Prove that any positive integer has a multiple whose decimal expansion involves all ten digits.

Question

This is something I've been struggling with - I've been having trouble even wrapping my head around what is being asked. It feels like the answer might be on or around something extremely obvious, but my failure to understand the statement is keeping me from seeing it. Even just a broader or more detailed explanation of the question being asked, if someone else can see what it is, would be beyond helpful.

Answer 1

To prove something a bit stronger:

Claim: Given two fixed natural numbers, $N,M$, there is a multiple of $N$ the decimal expansion of which contains $M$ as a string of digits (With $N=267, M=711$ we see $267\times 139=37113$ as an example).

Proof: Consider the sequence which concatenates $M$ with itself. Thus, if $L(M)$ denotes the number of digits in $M$, we have $$a_1=M\quad a_n=a_{n-1}\times 10^{L(M)}+M$$.

Reduce this sequence $\pmod N$. As there are only finitely many residues $\pmod N$ we must be able to find $i<j$ with $a_i\equiv a_j\pmod N$ and then $(a_j-a_i)$ satisfies the claim.

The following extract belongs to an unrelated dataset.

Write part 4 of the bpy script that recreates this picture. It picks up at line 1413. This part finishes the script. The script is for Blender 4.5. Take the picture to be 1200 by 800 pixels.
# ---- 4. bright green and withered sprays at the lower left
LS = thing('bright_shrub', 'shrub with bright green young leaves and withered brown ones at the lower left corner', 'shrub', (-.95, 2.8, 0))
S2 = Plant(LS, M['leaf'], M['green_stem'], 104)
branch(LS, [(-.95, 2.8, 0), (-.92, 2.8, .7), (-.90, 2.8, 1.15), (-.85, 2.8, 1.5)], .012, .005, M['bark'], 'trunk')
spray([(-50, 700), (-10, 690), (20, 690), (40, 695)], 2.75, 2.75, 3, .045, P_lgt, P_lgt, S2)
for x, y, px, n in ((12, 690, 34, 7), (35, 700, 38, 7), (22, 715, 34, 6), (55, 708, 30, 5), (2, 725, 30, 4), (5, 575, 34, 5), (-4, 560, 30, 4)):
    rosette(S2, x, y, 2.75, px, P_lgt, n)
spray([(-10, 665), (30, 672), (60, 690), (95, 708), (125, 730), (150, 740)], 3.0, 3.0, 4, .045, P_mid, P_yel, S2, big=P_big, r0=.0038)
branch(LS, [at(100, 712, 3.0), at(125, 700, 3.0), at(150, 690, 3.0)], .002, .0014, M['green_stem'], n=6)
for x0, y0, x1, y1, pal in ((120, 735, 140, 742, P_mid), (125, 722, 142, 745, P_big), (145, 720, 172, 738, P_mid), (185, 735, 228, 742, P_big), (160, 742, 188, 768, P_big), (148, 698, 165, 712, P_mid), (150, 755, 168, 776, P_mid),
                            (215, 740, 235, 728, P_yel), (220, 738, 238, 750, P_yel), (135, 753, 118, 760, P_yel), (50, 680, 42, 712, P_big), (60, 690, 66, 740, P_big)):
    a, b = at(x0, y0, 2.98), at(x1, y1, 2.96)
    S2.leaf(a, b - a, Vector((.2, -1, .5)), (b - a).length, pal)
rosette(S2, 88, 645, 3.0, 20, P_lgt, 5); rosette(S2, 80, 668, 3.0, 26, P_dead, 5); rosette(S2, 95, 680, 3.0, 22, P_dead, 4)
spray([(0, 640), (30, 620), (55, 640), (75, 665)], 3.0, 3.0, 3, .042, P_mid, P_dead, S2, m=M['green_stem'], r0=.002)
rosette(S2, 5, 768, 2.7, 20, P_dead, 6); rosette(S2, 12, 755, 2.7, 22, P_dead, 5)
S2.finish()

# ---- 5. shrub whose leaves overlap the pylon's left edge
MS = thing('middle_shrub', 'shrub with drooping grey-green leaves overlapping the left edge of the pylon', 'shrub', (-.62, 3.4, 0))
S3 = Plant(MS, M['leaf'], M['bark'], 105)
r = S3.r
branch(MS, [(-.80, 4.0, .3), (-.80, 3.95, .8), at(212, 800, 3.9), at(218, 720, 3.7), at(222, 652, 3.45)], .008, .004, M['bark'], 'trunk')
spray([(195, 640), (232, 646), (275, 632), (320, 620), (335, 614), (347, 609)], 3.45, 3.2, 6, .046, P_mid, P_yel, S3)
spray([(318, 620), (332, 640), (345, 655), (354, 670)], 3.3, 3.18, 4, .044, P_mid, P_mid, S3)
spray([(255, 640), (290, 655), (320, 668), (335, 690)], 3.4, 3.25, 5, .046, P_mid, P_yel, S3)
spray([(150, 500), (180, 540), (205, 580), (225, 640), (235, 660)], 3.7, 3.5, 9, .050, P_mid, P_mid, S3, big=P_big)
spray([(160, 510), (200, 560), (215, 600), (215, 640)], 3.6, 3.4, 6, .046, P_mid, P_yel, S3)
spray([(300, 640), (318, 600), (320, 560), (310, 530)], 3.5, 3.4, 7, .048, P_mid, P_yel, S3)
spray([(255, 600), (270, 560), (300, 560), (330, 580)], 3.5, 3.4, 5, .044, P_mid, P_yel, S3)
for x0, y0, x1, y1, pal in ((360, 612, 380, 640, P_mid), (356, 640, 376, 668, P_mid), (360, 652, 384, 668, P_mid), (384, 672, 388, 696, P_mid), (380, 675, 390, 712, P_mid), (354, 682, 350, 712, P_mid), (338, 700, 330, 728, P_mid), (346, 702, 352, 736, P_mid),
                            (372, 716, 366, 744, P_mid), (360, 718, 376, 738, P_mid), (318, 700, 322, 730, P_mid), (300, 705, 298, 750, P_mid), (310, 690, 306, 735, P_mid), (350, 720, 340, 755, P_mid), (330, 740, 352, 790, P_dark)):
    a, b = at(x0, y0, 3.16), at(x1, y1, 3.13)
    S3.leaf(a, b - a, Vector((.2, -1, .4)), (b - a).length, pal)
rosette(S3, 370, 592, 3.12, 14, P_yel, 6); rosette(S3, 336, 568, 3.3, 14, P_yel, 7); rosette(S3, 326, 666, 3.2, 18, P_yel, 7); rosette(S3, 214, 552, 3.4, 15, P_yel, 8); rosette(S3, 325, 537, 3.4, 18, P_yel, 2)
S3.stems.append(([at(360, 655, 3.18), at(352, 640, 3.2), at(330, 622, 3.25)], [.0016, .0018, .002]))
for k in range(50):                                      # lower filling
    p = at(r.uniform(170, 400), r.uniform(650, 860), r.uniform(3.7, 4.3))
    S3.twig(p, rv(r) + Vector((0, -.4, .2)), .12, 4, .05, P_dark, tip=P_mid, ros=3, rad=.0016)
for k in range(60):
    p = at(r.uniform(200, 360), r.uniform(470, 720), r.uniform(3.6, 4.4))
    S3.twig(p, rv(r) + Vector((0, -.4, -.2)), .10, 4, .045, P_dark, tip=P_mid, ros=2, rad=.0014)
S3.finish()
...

Note: Inspecting the proof shows that we can find a multiple of $N$ which includes only the digits of $M$ and $0$.

To answer the question at hand, take $M=1234567890$ or any other natural number that includes all the digits.

Answer 2

Prove instead: Every integer n >= 1 has a multiple whose decimal representation starts with 1234567890.

And that’s simple: If your n has k digits, then take 1234567890, followed by k zeroes, divide by n and round up to m. m times n is at least 1234567890 with k zeroes, but the rounding up cannot change the first 10 digits.